THE mum of RAF gunner Corrie McKeague has accused cops of failing to search key areas in their hunt for the missing airman.

Corrie vanished after a night out in Bury St Edmunds, in Suffolk, on September 24, 2016.

Police believed the RAF gunner, 23, from Dunfermline, got into a bin and was carried to a waste site 30 miles away. But the £2million hunt was shelved this year after police admitted having "no realistic lines of inquiry left to pursue".

Earlier this week Corrie's mum Nicola Urquhart, 49, revealed a lack of CCTV in the hours after he disappeared meant he could have walked or been driven from Bury St Edmunds.

In light of the new information she said "changes everything" she claimed her son did not climb into a bin and said his body was not in landfill.

Nicola, a Pc with Police Scotland, also said cops had only searched one side of the road [the right side] on the route from Bury St Edmunds to RAF Honington, where he had been stationed.

She also called for a new detailed search along a route she said her son took to Bury St Edmunds to avoid traffic.

Speaking to The Sun Online today Nicola said: "The police search has been massive. But what we’ve only just realised is that from Honington to Bury St Edmunds everything has been searched on one side of the road.

"But on the other side, it's not.

“I have a realistic expectation. I’ve never asked them to search the world. It’s places where there is intelligence to suggest that that would be a reasonable place to search."

She added: "I've gone along with the things the police have been looking at and it's only when people suggest things to me that I think 'how could I not have thought of that? I should have thought of that'.

"So then I'll speak to the police and they'll say, 'well, we've not thought of it either.'

"The last five days [since new information came to light] have been absolute hell for us because of everything we've been going through trying to sort it out with the police.

"We're living this every day.
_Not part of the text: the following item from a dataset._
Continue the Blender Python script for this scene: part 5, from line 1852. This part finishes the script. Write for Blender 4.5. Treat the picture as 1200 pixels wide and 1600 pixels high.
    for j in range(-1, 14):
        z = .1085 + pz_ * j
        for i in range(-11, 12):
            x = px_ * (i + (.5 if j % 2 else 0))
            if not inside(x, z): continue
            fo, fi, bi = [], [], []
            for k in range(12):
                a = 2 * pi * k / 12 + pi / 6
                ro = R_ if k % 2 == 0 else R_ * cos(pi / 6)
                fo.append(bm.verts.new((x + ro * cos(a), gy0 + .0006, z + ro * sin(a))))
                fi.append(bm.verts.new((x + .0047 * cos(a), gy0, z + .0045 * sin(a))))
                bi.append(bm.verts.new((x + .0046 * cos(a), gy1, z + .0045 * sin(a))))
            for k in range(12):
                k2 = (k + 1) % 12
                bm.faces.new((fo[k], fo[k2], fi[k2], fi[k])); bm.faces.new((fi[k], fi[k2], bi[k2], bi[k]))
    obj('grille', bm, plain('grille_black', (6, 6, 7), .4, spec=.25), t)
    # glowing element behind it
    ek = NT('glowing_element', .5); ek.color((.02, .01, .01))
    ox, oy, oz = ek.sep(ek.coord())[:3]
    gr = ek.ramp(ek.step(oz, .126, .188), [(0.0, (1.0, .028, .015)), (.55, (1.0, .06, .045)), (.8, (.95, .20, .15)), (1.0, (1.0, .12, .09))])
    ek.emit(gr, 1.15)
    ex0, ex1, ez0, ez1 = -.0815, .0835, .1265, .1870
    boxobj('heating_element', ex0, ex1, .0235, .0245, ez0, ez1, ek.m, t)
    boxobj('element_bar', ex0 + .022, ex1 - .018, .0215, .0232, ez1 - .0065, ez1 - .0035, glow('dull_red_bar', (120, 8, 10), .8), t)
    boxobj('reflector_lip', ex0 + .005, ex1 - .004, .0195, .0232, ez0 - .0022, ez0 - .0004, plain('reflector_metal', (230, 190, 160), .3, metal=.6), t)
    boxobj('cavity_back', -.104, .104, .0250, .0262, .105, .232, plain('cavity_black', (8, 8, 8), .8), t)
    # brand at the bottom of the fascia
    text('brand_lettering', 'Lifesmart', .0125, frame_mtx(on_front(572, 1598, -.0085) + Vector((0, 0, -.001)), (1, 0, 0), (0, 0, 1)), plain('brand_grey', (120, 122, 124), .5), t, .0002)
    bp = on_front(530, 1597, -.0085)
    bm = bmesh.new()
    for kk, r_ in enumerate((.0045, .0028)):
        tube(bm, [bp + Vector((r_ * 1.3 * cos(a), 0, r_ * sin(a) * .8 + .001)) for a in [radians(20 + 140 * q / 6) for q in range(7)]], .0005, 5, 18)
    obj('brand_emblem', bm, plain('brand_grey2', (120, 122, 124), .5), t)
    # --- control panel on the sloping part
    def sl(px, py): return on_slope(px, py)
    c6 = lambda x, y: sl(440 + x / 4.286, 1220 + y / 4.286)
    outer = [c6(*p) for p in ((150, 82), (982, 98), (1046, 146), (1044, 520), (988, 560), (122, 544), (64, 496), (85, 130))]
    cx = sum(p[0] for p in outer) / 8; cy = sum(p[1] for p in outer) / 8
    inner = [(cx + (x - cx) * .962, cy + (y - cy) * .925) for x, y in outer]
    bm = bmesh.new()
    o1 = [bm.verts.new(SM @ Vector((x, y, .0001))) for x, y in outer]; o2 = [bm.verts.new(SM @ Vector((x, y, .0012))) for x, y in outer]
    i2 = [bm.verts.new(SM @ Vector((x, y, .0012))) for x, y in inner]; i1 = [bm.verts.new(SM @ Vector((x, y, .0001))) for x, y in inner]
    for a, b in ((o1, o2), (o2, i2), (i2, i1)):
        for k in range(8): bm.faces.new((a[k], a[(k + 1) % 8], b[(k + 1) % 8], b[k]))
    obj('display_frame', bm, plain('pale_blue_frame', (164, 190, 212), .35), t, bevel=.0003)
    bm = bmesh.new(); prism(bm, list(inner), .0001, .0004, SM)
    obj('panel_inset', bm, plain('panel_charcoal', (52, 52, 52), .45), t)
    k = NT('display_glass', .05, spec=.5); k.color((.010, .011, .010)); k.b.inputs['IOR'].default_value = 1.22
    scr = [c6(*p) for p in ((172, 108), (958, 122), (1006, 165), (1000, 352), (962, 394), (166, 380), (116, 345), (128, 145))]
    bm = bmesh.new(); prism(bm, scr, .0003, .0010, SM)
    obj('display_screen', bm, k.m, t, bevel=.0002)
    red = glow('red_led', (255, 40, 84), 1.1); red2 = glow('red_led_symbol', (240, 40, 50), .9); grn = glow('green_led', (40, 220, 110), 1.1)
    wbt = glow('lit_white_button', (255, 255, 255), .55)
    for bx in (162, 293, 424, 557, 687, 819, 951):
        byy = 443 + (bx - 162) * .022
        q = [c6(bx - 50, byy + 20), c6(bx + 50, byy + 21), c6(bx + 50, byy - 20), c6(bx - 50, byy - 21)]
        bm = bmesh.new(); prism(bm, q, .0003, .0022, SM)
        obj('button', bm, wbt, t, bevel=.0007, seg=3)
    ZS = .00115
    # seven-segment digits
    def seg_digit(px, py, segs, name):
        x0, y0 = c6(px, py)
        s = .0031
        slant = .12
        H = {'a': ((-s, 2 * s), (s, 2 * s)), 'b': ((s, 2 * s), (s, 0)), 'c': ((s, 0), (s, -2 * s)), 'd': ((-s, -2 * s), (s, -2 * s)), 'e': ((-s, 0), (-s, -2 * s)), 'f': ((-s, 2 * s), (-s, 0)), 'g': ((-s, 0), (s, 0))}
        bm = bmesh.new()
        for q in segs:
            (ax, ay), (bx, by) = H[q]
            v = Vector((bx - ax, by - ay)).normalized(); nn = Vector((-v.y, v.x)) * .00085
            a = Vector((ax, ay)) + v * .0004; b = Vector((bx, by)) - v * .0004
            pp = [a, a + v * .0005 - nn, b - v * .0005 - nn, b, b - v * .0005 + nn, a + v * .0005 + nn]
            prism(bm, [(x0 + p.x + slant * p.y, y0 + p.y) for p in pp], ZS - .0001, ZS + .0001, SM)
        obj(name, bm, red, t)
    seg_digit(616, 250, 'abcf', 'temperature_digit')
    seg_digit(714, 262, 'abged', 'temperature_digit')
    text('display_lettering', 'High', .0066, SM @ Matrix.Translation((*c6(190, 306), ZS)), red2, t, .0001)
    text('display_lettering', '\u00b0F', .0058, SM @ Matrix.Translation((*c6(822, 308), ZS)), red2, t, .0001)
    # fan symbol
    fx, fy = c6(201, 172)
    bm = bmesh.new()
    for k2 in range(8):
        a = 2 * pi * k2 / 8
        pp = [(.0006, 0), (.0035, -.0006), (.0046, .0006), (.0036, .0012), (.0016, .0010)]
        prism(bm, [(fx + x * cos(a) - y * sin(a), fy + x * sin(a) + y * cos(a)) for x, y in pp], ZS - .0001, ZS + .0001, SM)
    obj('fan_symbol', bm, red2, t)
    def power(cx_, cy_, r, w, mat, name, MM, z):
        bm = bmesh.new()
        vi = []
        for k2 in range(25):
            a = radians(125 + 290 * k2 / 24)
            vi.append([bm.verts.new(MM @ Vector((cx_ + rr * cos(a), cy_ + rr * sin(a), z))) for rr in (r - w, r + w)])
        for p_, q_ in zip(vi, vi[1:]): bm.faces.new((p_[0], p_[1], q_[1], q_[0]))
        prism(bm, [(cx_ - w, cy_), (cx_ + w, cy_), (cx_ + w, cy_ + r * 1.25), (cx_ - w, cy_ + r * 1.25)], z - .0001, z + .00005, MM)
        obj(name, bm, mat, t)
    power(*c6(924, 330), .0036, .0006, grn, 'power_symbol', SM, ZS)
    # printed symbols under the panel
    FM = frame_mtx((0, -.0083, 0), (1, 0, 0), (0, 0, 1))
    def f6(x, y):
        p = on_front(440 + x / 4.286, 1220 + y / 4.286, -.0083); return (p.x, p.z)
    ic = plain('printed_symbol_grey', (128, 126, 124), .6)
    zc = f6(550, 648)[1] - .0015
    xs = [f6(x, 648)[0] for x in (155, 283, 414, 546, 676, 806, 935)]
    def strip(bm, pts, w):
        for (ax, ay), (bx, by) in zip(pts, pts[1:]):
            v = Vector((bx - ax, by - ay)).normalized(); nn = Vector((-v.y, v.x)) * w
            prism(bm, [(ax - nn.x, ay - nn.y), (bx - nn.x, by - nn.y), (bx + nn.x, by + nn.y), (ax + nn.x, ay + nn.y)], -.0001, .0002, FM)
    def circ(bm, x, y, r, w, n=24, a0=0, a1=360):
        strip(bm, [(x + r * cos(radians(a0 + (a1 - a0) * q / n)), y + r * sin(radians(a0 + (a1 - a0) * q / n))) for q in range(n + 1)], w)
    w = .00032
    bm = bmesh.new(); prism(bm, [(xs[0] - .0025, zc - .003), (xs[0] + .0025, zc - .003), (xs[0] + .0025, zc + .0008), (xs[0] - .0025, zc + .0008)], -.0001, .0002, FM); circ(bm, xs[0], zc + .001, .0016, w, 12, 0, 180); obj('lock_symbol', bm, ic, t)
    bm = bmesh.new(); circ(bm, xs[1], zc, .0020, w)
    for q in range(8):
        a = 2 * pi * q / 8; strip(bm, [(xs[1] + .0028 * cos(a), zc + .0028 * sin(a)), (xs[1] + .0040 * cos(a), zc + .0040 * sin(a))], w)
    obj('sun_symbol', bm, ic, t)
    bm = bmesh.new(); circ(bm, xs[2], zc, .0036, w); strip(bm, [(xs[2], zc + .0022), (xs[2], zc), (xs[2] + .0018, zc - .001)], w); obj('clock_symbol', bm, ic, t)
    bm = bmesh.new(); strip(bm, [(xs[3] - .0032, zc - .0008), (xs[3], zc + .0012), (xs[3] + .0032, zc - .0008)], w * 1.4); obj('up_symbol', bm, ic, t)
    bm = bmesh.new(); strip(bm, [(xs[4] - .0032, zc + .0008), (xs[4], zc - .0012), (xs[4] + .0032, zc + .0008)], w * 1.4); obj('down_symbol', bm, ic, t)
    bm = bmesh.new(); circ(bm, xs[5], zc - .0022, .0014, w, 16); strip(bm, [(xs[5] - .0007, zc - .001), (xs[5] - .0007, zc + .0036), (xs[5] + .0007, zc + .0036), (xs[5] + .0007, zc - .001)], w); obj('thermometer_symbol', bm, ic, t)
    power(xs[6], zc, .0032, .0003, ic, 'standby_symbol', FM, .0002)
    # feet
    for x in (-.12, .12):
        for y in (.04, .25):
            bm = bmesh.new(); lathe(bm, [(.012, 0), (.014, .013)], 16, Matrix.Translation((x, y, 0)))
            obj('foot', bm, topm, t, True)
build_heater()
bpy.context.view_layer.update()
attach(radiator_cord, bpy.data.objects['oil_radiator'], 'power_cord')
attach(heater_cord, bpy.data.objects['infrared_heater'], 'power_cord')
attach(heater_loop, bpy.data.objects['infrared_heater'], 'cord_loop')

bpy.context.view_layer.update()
We're trying to carry on with our lives while we deal with all of this."

Last month, Corrie's father Martin Mckeague, 49, from Fife, said his son was "somewhere in the Suffolk waste disposal system", adding: "Corrie is no longer missing... after looking at all of the facts and evidence we now know what happened."

At the time Nicola insisted she had "not given up" the search for her son.

Police had managed to piece together some of his last movements, with CCTV footage showing him eating takeaway food at around 1.20am.

At 3.24am, he was spotted taking a nap in a nearby doorway before leaving the view of the camera in the last ever confirmed sighting.

Detectives investigating the airman's disappearance believe he climbed into a bin and was transported to a waste site around 30 miles away.

Specialist search teams spent 27 weeks scouring the landfill near Cambridge last year but found no trace of Corrie's remains.

He had been stationed at RAF Honington, about 10 miles from Bury St Edmunds.

No trace of him has been found, and the investigation was handed over to a cold case squad in March.

Responding to Nicola's comments, a spokesman for Suffolk Police said: "Whilst we have always remained open-minded, we continue to stand by what we have previously stated.

“The most likely scenario is that Corrie McKeague unfortunately went into the bin which was emptied into the Biffa lorry and consequently ended up in the waste process.

“We have come to this conclusion based on all of the evidence we have available to us, and not just the weight of the bin.

“There is nothing to suggest the 116 kilos the bin weighed on the night Corrie was last seen is inaccurate.

"Our investigation has been reviewed by an outside force and the review agreed that Suffolk Constabulary’s preferred hypothesis of what happened to Corrie was the most likely one given the evidence available.

“Suffolk Constabulary has previously stated that unless new, realistic and credible information becomes available then the investigation is complete. There is no information available at this time that changes the status of the investigation.”